C'est en 1524 que Giulio Pippi de' Jannuzzi, dit Giulio Romano - plus connu en France sous le nom de Jules Romain - quitte Rome pour Mantoue. Selon qu'il est né en 1492 ou en 1499, ce que l'on ignore, il a donc entre 25 et un peu plus de 30 ans, et il est en pleine possession de son talent, aussi immense que divers. Comme Raphaël, dont il était le disciple préféré, Giulio était avant tout dessinateur et peintre, mais aussi architecte, décorateur, concepteur de tapisseries, de stucs, de meubles, d'objets. D'ailleurs, à la mort prématurée de son maître, en 1520, c'est lui qui avait été choisi par le pape Jules II, commanditaire des fameuses Stanze de ses appartements du Vatican, pour en achever les fresques.
Pourquoi donc, alors qu'il était si "lancé" à Rome, sa ville natale, Giulio Romano a-t-il quitté la capitale de la chrétienté pour Mantoue, patrie de Virgile certes, mais obscur duché de la brumeuse et humide Lombardie ? D'aucuns émirent l'hypothèse que ce serait à cause des gravures libertines que l'artiste a réalisées pour illustrer des poèmes licencieux de son ami L'Arétin. Ce que réfute l'éminent Ugo Bazzotti, historien de l'art spécialiste de Jules Romain et ancien directeur du palais du Te, auteur du présent ouvrage : la pratique était courante et licite en Italie, en cette seconde partie de la Renaissance, à condition que le livre demeure dans des mains privées, et Giulio est parti de Rome avec le plein assentiment du pape, de qui il avait obtenu son congé, selon la coutume.
Non, il a tout simplement cédé à la proposition du duc Frédéric II Gonzague, marquis de Mantoue, modeste au départ : le réaménagement d'un ancien relais de chasse, situé dans une île non loin de la ville, qui allait donner naissance à l'une des plus éblouissantes réalisations, non seulement du Seicento, mais du génie humain. De ce simple palais du Te, Giulio Romano a fait son "chef-d'oeuvre absolu", ainsi que le saluèrent ses contemporains, comme L'Arétin. Ou l'empereur Charles Quint, qui le visite inachevé en 1530, mais ébloui. Même le duc, parfois impatient - et pourtant le chantier fut terminé en une dizaine d'années, de 1525 à 1535-1536, un prodige de rapidité pour l'époque -, a témoigné sa gratitude à "son" artiste en l'anoblissant et en lui confiant la responsabilité de tout le patrimoine artistique de Mantoue. Fortune faite, Giulio Romano y mourut en 1546.

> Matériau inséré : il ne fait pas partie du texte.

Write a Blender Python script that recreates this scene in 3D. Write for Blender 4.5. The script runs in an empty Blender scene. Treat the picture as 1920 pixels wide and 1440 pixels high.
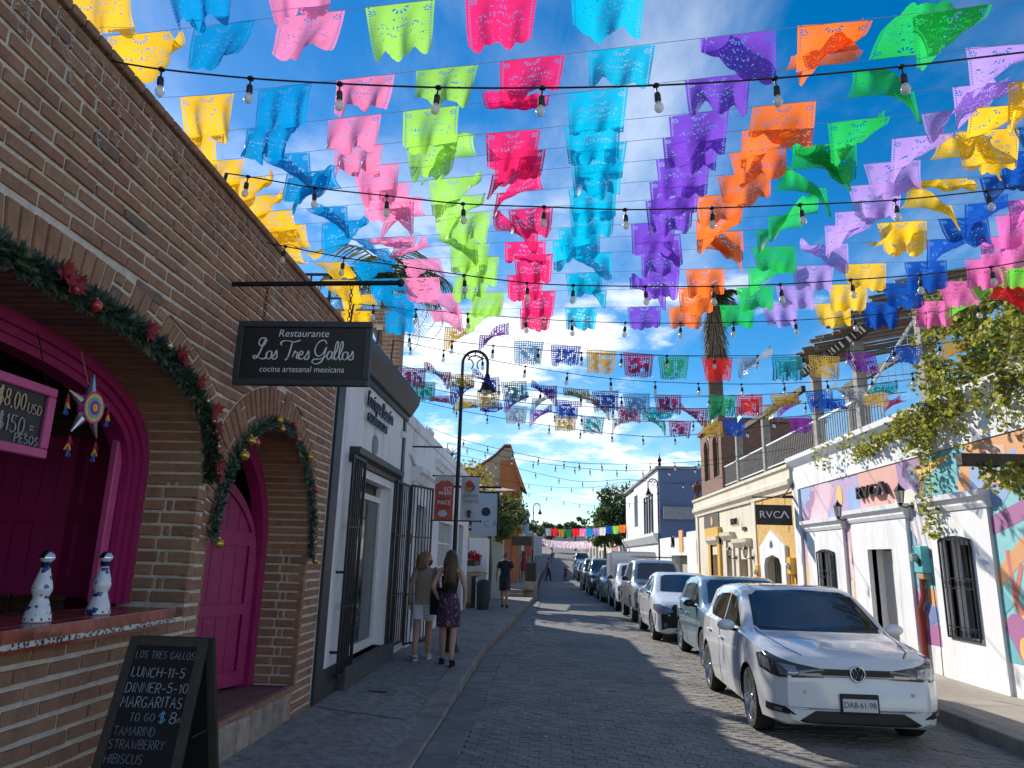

Dans son Conte d'hiver, Shakespeare en personne rend hommage au "grand maître d'Italie" qu'il salue de "singe parfait de la nature" ! En général, on le définit plutôt, étant donné son inspiration, comme un "moderne antique et antique moderne".
Ugo Bazzotti et son équipe de photographes célèbrent l'artiste et son chef-d'oeuvre dans un livre d'une qualité exceptionnelle, notamment les chapitres sur papier mat, et d'une belle érudition. On regrettera juste que le profane n'y trouve pas, à la fin, une chronologie ni un petit glossaire des termes techniques d'architecture.